What the exercise asks
Copy out all the data, word for word.

Dataset excerpt
----

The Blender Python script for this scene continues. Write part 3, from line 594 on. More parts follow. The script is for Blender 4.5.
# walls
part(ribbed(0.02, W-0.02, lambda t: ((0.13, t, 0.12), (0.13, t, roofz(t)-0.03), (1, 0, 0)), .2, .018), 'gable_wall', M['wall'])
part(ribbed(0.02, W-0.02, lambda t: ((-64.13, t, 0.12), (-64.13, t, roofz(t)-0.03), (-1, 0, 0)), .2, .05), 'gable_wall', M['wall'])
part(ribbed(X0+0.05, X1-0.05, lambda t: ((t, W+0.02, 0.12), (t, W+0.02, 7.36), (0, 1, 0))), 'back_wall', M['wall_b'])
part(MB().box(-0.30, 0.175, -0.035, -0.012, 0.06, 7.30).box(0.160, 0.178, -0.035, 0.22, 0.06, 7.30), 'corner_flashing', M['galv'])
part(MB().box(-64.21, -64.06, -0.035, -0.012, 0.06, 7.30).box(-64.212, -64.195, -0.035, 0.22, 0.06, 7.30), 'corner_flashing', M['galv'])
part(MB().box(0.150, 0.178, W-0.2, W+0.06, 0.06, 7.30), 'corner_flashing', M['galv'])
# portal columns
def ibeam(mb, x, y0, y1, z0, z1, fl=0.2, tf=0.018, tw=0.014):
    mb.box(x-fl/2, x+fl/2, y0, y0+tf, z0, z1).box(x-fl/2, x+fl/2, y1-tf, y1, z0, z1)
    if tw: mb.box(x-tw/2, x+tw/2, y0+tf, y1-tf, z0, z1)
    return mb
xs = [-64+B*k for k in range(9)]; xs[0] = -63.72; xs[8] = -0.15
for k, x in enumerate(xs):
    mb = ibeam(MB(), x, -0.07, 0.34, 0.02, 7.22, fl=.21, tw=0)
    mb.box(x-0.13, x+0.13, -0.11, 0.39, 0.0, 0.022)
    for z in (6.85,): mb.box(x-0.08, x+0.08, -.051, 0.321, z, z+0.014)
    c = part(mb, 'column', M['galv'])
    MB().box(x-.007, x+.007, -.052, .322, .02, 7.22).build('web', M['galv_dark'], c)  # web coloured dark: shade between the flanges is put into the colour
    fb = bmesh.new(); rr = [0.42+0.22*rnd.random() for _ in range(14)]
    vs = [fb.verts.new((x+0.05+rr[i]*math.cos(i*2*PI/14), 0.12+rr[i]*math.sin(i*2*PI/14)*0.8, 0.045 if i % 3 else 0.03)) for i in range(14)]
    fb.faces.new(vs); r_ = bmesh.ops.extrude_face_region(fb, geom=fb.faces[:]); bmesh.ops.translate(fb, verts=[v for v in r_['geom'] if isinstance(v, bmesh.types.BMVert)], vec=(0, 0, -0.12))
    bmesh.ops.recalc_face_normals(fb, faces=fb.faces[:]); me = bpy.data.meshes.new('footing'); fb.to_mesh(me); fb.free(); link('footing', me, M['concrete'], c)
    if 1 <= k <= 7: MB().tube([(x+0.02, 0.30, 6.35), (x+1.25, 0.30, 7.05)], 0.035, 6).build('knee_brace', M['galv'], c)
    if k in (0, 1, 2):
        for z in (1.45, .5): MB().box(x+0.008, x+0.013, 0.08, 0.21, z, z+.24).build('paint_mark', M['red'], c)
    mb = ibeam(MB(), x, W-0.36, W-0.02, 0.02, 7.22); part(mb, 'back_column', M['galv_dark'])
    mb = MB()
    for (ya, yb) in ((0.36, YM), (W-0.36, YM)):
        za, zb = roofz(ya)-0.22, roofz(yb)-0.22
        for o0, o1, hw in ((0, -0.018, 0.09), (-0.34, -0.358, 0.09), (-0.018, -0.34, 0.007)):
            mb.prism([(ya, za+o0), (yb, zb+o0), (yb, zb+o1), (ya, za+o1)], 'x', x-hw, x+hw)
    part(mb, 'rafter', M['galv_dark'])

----

Written answer
The Blender Python script for this scene continues. Write part 3, from line 594 on. More parts follow. The script is for Blender 4.5.
# walls
part(ribbed(0.02, W-0.02, lambda t: ((0.13, t, 0.12), (0.13, t, roofz(t)-0.03), (1, 0, 0)), .2, .018), 'gable_wall', M['wall'])
part(ribbed(0.02, W-0.02, lambda t: ((-64.13, t, 0.12), (-64.13, t, roofz(t)-0.03), (-1, 0, 0)), .2, .05), 'gable_wall', M['wall'])
part(ribbed(X0+0.05, X1-0.05, lambda t: ((t, W+0.02, 0.12), (t, W+0.02, 7.36), (0, 1, 0))), 'back_wall', M['wall_b'])
part(MB().box(-0.30, 0.175, -0.035, -0.012, 0.06, 7.30).box(0.160, 0.178, -0.035, 0.22, 0.06, 7.30), 'corner_flashing', M['galv'])
part(MB().box(-64.21, -64.06, -0.035, -0.012, 0.06, 7.30).box(-64.212, -64.195, -0.035, 0.22, 0.06, 7.30), 'corner_flashing', M['galv'])
part(MB().box(0.150, 0.178, W-0.2, W+0.06, 0.06, 7.30), 'corner_flashing', M['galv'])
# portal columns
def ibeam(mb, x, y0, y1, z0, z1, fl=0.2, tf=0.018, tw=0.014):
    mb.box(x-fl/2, x+fl/2, y0, y0+tf, z0, z1).box(x-fl/2, x+fl/2, y1-tf, y1, z0, z1)
    if tw: mb.box(x-tw/2, x+tw/2, y0+tf, y1-tf, z0, z1)
    return mb
xs = [-64+B*k for k in range(9)]; xs[0] = -63.72; xs[8] = -0.15
for k, x in enumerate(xs):
    mb = ibeam(MB(), x, -0.07, 0.34, 0.02, 7.22, fl=.21, tw=0)
    mb.box(x-0.13, x+0.13, -0.11, 0.39, 0.0, 0.022)
    for z in (6.85,): mb.box(x-0.08, x+0.08, -.051, 0.321, z, z+0.014)
    c = part(mb, 'column', M['galv'])
    MB().box(x-.007, x+.007, -.052, .322, .02, 7.22).build('web', M['galv_dark'], c)  # web coloured dark: shade between the flanges is put into the colour
    fb = bmesh.new(); rr = [0.42+0.22*rnd.random() for _ in range(14)]
    vs = [fb.verts.new((x+0.05+rr[i]*math.cos(i*2*PI/14), 0.12+rr[i]*math.sin(i*2*PI/14)*0.8, 0.045 if i % 3 else 0.03)) for i in range(14)]
    fb.faces.new(vs); r_ = bmesh.ops.extrude_face_region(fb, geom=fb.faces[:]); bmesh.ops.translate(fb, verts=[v for v in r_['geom'] if isinstance(v, bmesh.types.BMVert)], vec=(0, 0, -0.12))
    bmesh.ops.recalc_face_normals(fb, faces=fb.faces[:]); me = bpy.data.meshes.new('footing'); fb.to_mesh(me); fb.free(); link('footing', me, M['concrete'], c)
    if 1 <= k <= 7: MB().tube([(x+0.02, 0.30, 6.35), (x+1.25, 0.30, 7.05)], 0.035, 6).build('knee_brace', M['galv'], c)
    if k in (0, 1, 2):
        for z in (1.45, .5): MB().box(x+0.008, x+0.013, 0.08, 0.21, z, z+.24).build('paint_mark', M['red'], c)
    mb = ibeam(MB(), x, W-0.36, W-0.02, 0.02, 7.22); part(mb, 'back_column', M['galv_dark'])
    mb = MB()
    for (ya, yb) in ((0.36, YM), (W-0.36, YM)):
        za, zb = roofz(ya)-0.22, roofz(yb)-0.22
        for o0, o1, hw in ((0, -0.018, 0.09), (-0.34, -0.358, 0.09), (-0.018, -0.34, 0.007)):
            mb.prism([(ya, za+o0), (yb, zb+o0), (yb, zb+o1), (ya, za+o1)], 'x', x-hw, x+hw)
    part(mb, 'rafter', M['galv_dark'])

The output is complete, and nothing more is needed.